I don’t know if she knows how much that meant to me. I don’t know if she knows how much it means to me right now. I don’t know if she knows that I will hold onto that forever and will try to remember and live by that.

When I got home, actually in the bus from the airport when I booted up my phone and the internet, I read the lyrics to that song that had been translated to English.

You were for me, everything in my life
My reason to live and you left me alone
Just think of me, when I loved you more
I don’t mind suffering, I even expected it

I got tired of waiting for you to decide
You decided too late to see what remains

In me there is nothing, nothing at all
Not even a trace of how much I loved you
I got tired of begging you to return to me
But you did too late and I’m not the same
You thought you were the doll[?] of the world
And you tested by trampling my pride
You thought you were the queen of my heart
And now nothing remains of that love.

In me there is nothing, nothing at all
Not even a memory of when I loved you
In me there is nothing, nothing at all
Not even a footprint left in my soul
You thought you were the queen of my heart
And now nothing remains of that love.

As I read those words, I knew what I had seen on her face that night I moved out of the bedroom.

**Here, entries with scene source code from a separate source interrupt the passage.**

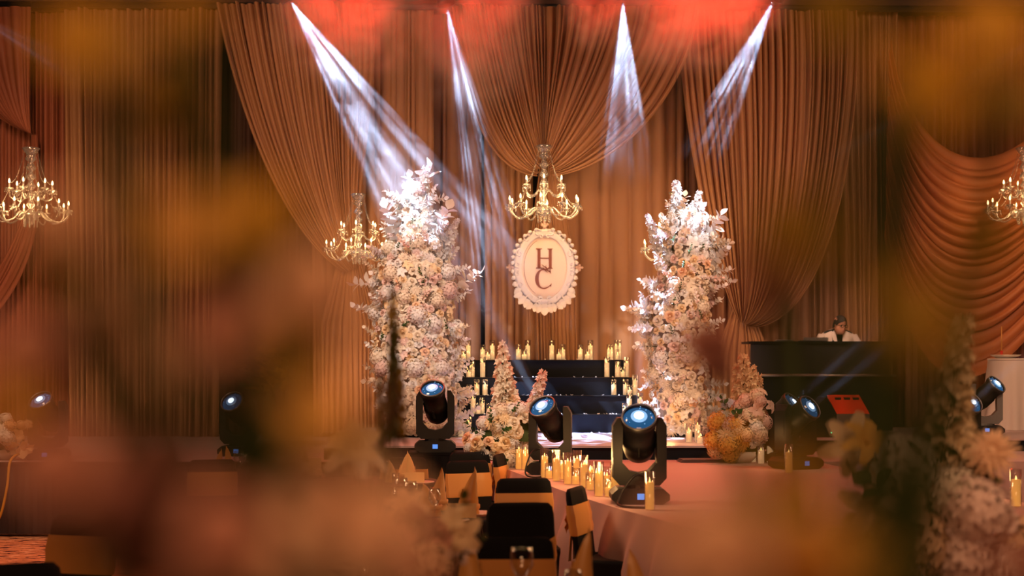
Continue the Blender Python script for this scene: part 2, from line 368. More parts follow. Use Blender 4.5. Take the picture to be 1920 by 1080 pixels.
# runway
RL = [(-0.35, 15.2), (-0.04, 14.1), (0.33, 12.06), (0.77, 10.16), (1.3, 8.6), (2.1, 6.6)]
RR = [(4.6, 6.6), (3.9, 10.4), (3.45, 13.2), (3.25, 15.2)]
def densify(pl, st=0.02):
    out = []
    for (a, b2) in zip(pl, pl[1:]):
        L = math.hypot(b2[0]-a[0], b2[1]-a[1]); n = max(1, int(L/st))
        for i in range(n): out.append((a[0]+(b2[0]-a[0])*i/n, a[1]+(b2[1]-a[1])*i/n))
    out.append(pl[-1]); return out
def smooth_pl(pl, it=2):
    for _ in range(it):
        q = [pl[0]]
        for a, b2 in zip(pl, pl[1:]):
            q += [(a[0]*.75+b2[0]*.25, a[1]*.75+b2[1]*.25), (a[0]*.25+b2[0]*.75, a[1]*.25+b2[1]*.75)]
        q.append(pl[-1]); pl = q
    return pl
def skirt(pl, z0, z1, amp=0.03, per=0.16, seed=1, side=-1, flare=0.05, st=0.022, rnd=0.5):
    rr = random.Random(seed); pts = densify(pl, st); rows = []
    fr = [rr.uniform(0.6, 1.4) for _ in range(12)]; ph = [rr.uniform(0, 6) for _ in range(12)]
    d = 0; dist = [0]
    for a, b2 in zip(pts, pts[1:]): d += math.hypot(b2[0]-a[0], b2[1]-a[1]); dist.append(d)
    nz = 8
    for iz in range(nz+1):
        t = iz/nz; z = z1 + (z0-z1)*t; row = []
        for i, (x, y) in enumerate(pts):
            a = pts[max(i-1, 0)]; b2 = pts[min(i+1, len(pts)-1)]
            tx, ty = b2[0]-a[0], b2[1]-a[1]; L = math.hypot(tx, ty) or 1
            nx, ny = side*ty/L, -side*tx/L
            w_ = sum(math.sin(dist[i]*2*PI/per*fr[k]+ph[k])*(1 if k < 2 else rnd/(k)) for k in range(5))/2
            off = 0.006 + (amp*(w_+1) + flare*0.5)*min(1, t*2.2)
            row.append((x+nx*off, y+ny*off, z))
        rows.append(row)
    return MB().grid(rows)
rl = smooth_pl(RL)
rw = thing('runway', 'cloth covered runway running from the stage towards the guests, candles along it', 'runway', (0, 0, 0))
put('runway_top', MB().slab([p for p in rl] + RR, 0.02, STZ).data('runway_top', 'cloth', False), rw)
put('runway_skirt', skirt(rl, 0.02, STZ+0.002, 0.045, 0.42, 3, side=1, flare=0.12).data('runway_skirt', 'cloth'), rw)
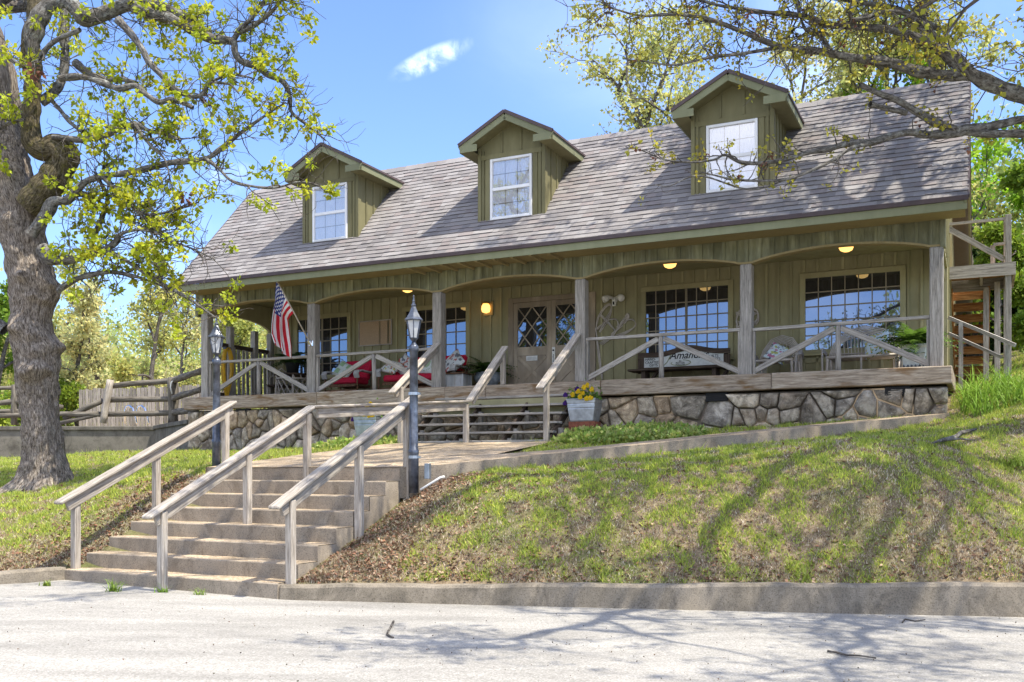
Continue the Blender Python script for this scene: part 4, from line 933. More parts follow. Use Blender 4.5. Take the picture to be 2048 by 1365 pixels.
# wash tubs with pansies
def tub(lb, s, t, z, block, sc=1.0):
    r = hthing('flower_tub', lb, 'flower tub', s, t, z, group='galvanised wash tubs of pansies')
    z1 = 0
    if block:
        mb = MB(); mb.box(-.25, .25, -.15, .15, -.1, .16); mb.build('brick_block', M['terracotta'], r, bevel=.006); z1 = .16
    mb = MB(); mb.lathe([(.29, z1), (.305, z1+.02), (.35, z1+.22), (.345, z1+.235), (.355, z1+.25), (.36, z1+.30), (.355, z1+.315), (.365, z1+.33), (.375, z1+.385), (.39, z1+.39), (.39, z1+.405), (.37, z1+.405), (.36, z1+.34)], 4, phase=math.pi/4); o = mb.build('tub', M['galv'], r, bevel=.02); o.scale = (1.02, .72, 1)
    rg = np.random.default_rng(int(s*10)); n_ = 420; c = np.stack([rg.uniform(-.28, .28, n_), rg.uniform(-.17, .17, n_), z1+.38+np.abs(rg.normal(0, .10, n_))], 1)
    leafcloud('pansy_leaves', c, .055, (.13, .22, .04), M['leaf'], r, rg)
    mb = MB()
    fl = [(-.16, -.16, .50, 0), (-.05, -.18, .55, 0), (.06, -.17, .62, 0), (.20, -.15, .58, 0), (.10, -.12, .66, 0), (-.30, -.15, .50, 1), (-.10, -.1, .60, 1), (.0, -.2, .45, 0), (.12, -.2, .42, 0), (.2, -.2, .43, 0), (-.33, -.1, .36, 1), (.02, -.15, .52, 0)]
    for x, y, z_, k in fl:
        z_ += z1-.02
        for a in range(5):
            an = a*1.256+random.random(); cc = (.70, .47, .01) if not k else (.06, .015, .16); q = random.uniform(.8, 1.1); cc = tuple(v*q for v in cc)
            ctr = Vector((x+.024*math.cos(an), y-.012, z_+.024*math.sin(an))); V = [ctr+Vector((.027*math.cos(b_), -.008*math.sin(b_*2), .027*math.sin(b_))) for b_ in np.linspace(0, 5.4, 7)]
            mb.face(V, c=cc)
    mb.build('blossoms', M['petal'], r)
def leafcloud(name, c, size, col, mat, par, rg, var=.3, up=.4, elong=1.7, kind=None):
    n_ = len(c); d = rg.normal(0, 1, (n_, 3)); d[:, 2] += up; d /= np.linalg.norm(d, axis=1)[:, None]; q = rg.normal(0, 1, (n_, 3)); sd = np.cross(d, q); sd /= np.linalg.norm(sd, axis=1)[:, None]+1e-9
    L = size*rg.uniform(.6, 1.3, n_)[:, None]; nr = np.cross(d, sd)
    V = np.stack([c, c+d*L*.45+sd*L/elong*.55+nr*L*.08, c+d*L, c+d*L*.45-sd*L/elong*.55+nr*L*.08], 1).reshape(-1, 3)
    F = np.arange(n_*4).reshape(-1, 4); C = np.array(col)[None] if np.ndim(col) == 1 else np.asarray(col)
    C = C*(1+rg.uniform(-var, var, (n_, 1)))*(1+rg.uniform(-.12, .12, (n_, 3)))
    o = build_np(name, V, F, np.clip(C, 0, 1), mat, par)
    if kind: o['kind'] = kind
    return o
def gz(s, t): v = W(s, t, 0); return float(hgt(v.x, v.y))
tub('galvanised tub of yellow and purple pansies on a brick block right of the porch steps', 9.38, -.55, 2.10, True)
tub('galvanised tub of yellow pansies left of the porch steps, behind the middle handrail', 4.85, -.62, 2.06, False)
# exterior stair on the right end
r = hthing('outside_staircase', 'open redwood staircase with a plank landing at the right end of the house', 'staircase')
mb = MB()
for k in range(9): y = 2.9+k*.145; mb.box(15.22, 16.3, y, y+.135, 5.10, 5.135)
mb.build('landing_deck', M['rust_wood'], r)
mb = MB(); mb.box(15.22, 16.3, 2.86, 2.9, 4.9, 5.13); mb.box(15.22, 16.3, 4.2, 4.24, 4.88, 5.1); mb.box(16.26, 16.3, 2.9, 4.2, 4.9, 5.1, grain='y'); mb.box(15.72, 15.77, 2.9, 4.2, 4.96, 5.1, grain='y'); mb.build('landing_frame', M['grey_wood'], r)
for s, t, z0, z1 in ((16.18, 2.95, 2.4, 6.0), (16.18, 4.15, 2.6, 6.2), (16.02, 4.1, 2.6, 5.0)):
    mb = MB(); mb.box(s-.05, s+.05, t-.05, t+.05, z0, z1, grain='z'); mb.build('post', M['grey_wood'], r, bevel=.006)
mb = MB(); mb.beam((15.2, 2.93, 5.93), (16.22, 2.93, 5.93), .04, .05); mb.beam((15.2, 2.93, 5.85), (16.12, 2.95, 5.2), .03, .10); mb.beam((16.2, 2.95, 5.95), (16.2, 4.2, 6.1), .04, .09); mb.beam((15.95, 3.6, 5.62), (16.25, 3.6, 5.62), .05, .05); mb.box(15.9, 15.98, 3.55, 3.65, 5.1, 5.6, grain='z'); mb.build('landing_rail', M['grey_wood'], r)
for k in range(11):
    t, z = 4.35+k*.27, 4.9-k*.185; mb = MB(); mb.box(15.25, 15.86, t, t+.28, z-.04, z); mb.box(15.25, 15.86, t-.02, t, z-.165, z-.045); mb.build('tread', M['rust_wood'], r)
mb = MB(); mb.beam((15.88, 4.2, 4.95), (15.88, 7.35, 2.8), .04, .26); mb.beam((15.23, 4.2, 4.95), (15.23, 7.35, 2.8), .03, .26); mb.build('stringer', M['rust_wood'], r)
mb = MB(); mb.box(15.78, 15.88, 4.05, 4.15, 2.6, 4.9, grain='z'); mb.build('post', M['grey_wood'], r)
handrail_ = hthing('porch_side_rail', 'slanting grey handrail with two bars at the right end of the porch', 'handrail')
mb = MB(); mb.beam((15.22, 2.3, 4.12), (16.25, 1.5, 3.48), .04, .06); mb.build('top_rail', M['grey_wood'], handrail_); mb = MB(); mb.beam((15.22, 2.3, 3.84), (16.05, 1.6, 3.3), .035, .05); mb.build('lower_rail', M['grey_wood'], handrail_)
for s, t, z0, z1 in ((15.42, 2.12, 2.3, 4.0), (16.14, 1.6, 2.2, 3.5)):
    mb = MB(); mb.box(s-.035, s+.035, t-.035, t+.035, z0, z1, grain='z'); mb.build('post', M['grey_wood'], handrail_)
r = hthing('stone_block', 'mossy concrete block at the foot of the outside staircase', 'step block', 15.62, 2.3, 2.35); mb = MB(); mb.box(-.22, .28, -.15, .25, 0, .45); mb.build('block', M['wall_concrete'], r, bevel=.02)
# retaining wall, terrace, fences at the left
tz = 2.52
mb = MB(); P = [px3(-300, 850, 25.2), px3(310, 850, 25.2), W(-.5, .0, 0)]
for a, b_, h1, h2 in ((P[0], P[1], tz, tz), (P[1], P[2], tz+.02, tz+.02)):
    d = Vector(((b_-a).x, (b_-a).y, 0)); L = d.length; d /= L; nn = Vector((-d.y, d.x, 0)); n_ = max(2, int(L/1.2))
    for k in range(n_):
        p, q = a+d*L*k/n_, a+d*L*(k+1)/n_
        v = [Vector((p.x, p.y, 1)), Vector((q.x, q.y, 1)), Vector((q.x, q.y, h1-.1)), Vector((p.x, p.y, h1-.1))]; mb.face(v)
    mb.beam(Vector((a.x, a.y, h1-.05))+nn*.1-d*.06, Vector((b_.x, b_.y, h2-.05))+nn*.1, .30, .10)
wl = mb.build('retaining_wall', M['wall_concrete'], bevel=.01); setp(wl, 'dark stained concrete retaining wall along the raised pool terrace', 'retaining wall')
mb = MB(); a, b_ = P[0], P[1]; c_ = W(-.5, 0, 0); c2 = W(-.5, 9, 0)
mb.face([(a.x, a.y+.1, tz-.02), (b_.x, b_.y+.1, tz-.02), (c_.x, c_.y+.12, tz-.02), (c2.x, c2.y, tz-.02), (c2.x-2, 36, tz-.02), (a.x, 36, tz-.02)]); mb.build('pool_terrace', M['aggregate'])['kind'] = 'structure'
r = thing('picket_fence', 'tall grey weathered picket fence on the pool terrace', 'fence', (0, 0, 0)); x0, x1, Yf = px3(158, 0, 28.2).x, px3(440, 0, 28.2).x, 28.2; mb = MB(); x = x0; k = 0
while x < x1:
    w = random.uniform(.08, .105); q = random.uniform(.42, .95); mb.box(x, x+w, Yf, Yf+.02, tz, 3.72+random.uniform(-.03, .03)+(x-x0)*.035, c=(q, q, q*1.02), grain='z'); x += w+.016
mb.build('pickets', M['grey_wood'], r); mb = MB(); [mb.beam((x0, Yf+.05, z), (x1, Yf+.05, z+.1), .05, .09) for z in (2.8, 3.5)]; mb.build('fence_rail', M['grey_wood'], r)
r = thing('log_fence', 'split rail log fence with leaning posts along the terrace edge', 'fence', (0, 0, 0))
def log(name, pts, rad, mat='log'):
    P = [px3(*p) for p in pts]; Q = []
    for a, b_ in zip(P[:-1], P[1:]):
        for u in (0, .33, .66): Q.append(a.lerp(b_, u)+Vector((0, 0, random.uniform(-.012, .012))))
    Q.append(P[-1]); mb = MB(); mb.tube(Q, [rad*random.uniform(.85, 1.12) for _ in Q], 9); mb.build(name, M[mat], r, True)
for pts, rd in (([(222, 772, 25.4), (345, 762, 25.2), (405, 742, 22.6)], .085), ([(128, 838, 25.6), (205, 802, 25.4)], .07), ([(218, 801, 25.4), (343, 798, 25.2), (405, 778, 22.6)], .08), ([(-40, 832, 25.6), (130, 828, 25.5), (205, 829, 25.4)], .07), ([(212, 829, 25.4), (343, 826, 25.2), (392, 820, 23)], .08),
                ([(-60, 815, 25.6), (60, 800, 25.6), (125, 815, 25.6)], .07), ([(-60, 780, 25.6), (45, 776, 25.6)], .06), ([(-60, 825, 25.6), (45, 823, 25.6)], .06), ([(118, 848, 25.5), (210, 826, 25.4)], .06)): log('fence_rail', pts, rd)
for pts, rd, m_ in (([(206, 846, 25.3), (214, 800, 25.3), (221, 760, 25.3)], .10, 'rail_wood'), ([(346, 848, 25.1), (347, 800, 25.1), (345, 755, 25.1)], .13, 'log'), ([(28, 850, 25.6), (30, 770, 25.6)], .08, 'log')): log('fence_post', pts, rd, m_)
r = thing('pool_ladder', 'chrome pool ladder with two curved grab rails behind the log fence', 'pool ladder', (0, 0, 0))
for x in (258, 282):
    P = [px3(x-8, 848, 26.6), px3(x-8, 822, 26.6), px3(x-5, 814, 26.6), px3(x+1, 812, 26.6), px3(x+8, 818, 26.4), px3(x+16, 848, 26.1)]; mb = MB(); mb.tube(P, .028, 8); mb.build('grab_rail', M['chrome'], r, True)
o = MB(); o.tube([px3(352, 757, 24.9), px3(343, 765, 24.9), px3(341, 775, 24.9), px3(344, 788, 24.9)], .018, 6); o = o.build('cable', M['white_plastic'], None, True); setp(o, 'white cable looped over a log fence post', 'cable')
# fallen sticks
def stick(lb, pts, rad, z=None):
    P = []
    for x, y in pts:
        k = (z if z is not None else 0); Y = (CH-k)*FPX/(y-HY); X = (x-1024)/FPX*Y
        if z is None: Y = (CH-roadz(X))*FPX/(y-HY); X = (x-1024)/FPX*Y; zz = roadz(X)+rad
        else: zz = float(hgt(X, Y))+rad
        P.append((X, Y, zz))
    mb = MB(); mb.tube(P, [rad*(1-.5*k/len(P)) for k in range(len(P))], 6); o = mb.build('twig', M['twig_bark'], None, True); setp(o, lb, 'twig', 'twigs lying on the road')
stick('short hooked twig on the pale road below the kerb', [(787, 1246), (782, 1256), (776, 1266), (774, 1272), (781, 1276), (787, 1278)], .012)
stick('long thin crooked twig lying on the right of the road', [(1655, 1305), (1670, 1307), (1692, 1313), (1720, 1314), (1752, 1319)], .011)
stick('small forked twig on the road close to the kerb', [(1805, 1246), (1810, 1240), (1830, 1244), (1850, 1241)], .009)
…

I knew it was too late. After a decade of waiting for a spark, it doesn’t matter if there are fireworks. I think she changed. I think she knows how to love one person completely. I think that in that moment she did love me completely and utterly. But in that moment, I felt nothing. There was nothing left in me.

I left for the right reason.

So, to that lovely young lady, I want you to know that doing something for the right reason is the best feeling in the world. No matter the pain and hard work that goes with it.   When I do things for the right reason, I think of you.

Do what you have to do. That is the right reason to do it. Do it right. Give it every chance when there is something left in you. Talk to people. Give people second and third chances and 81st chances, so that when you look inside yourself and don’t find a chance to give them, you can walk away and know that it’s not you. Pain is unavoidable, but if you do it right, guilt just never appears.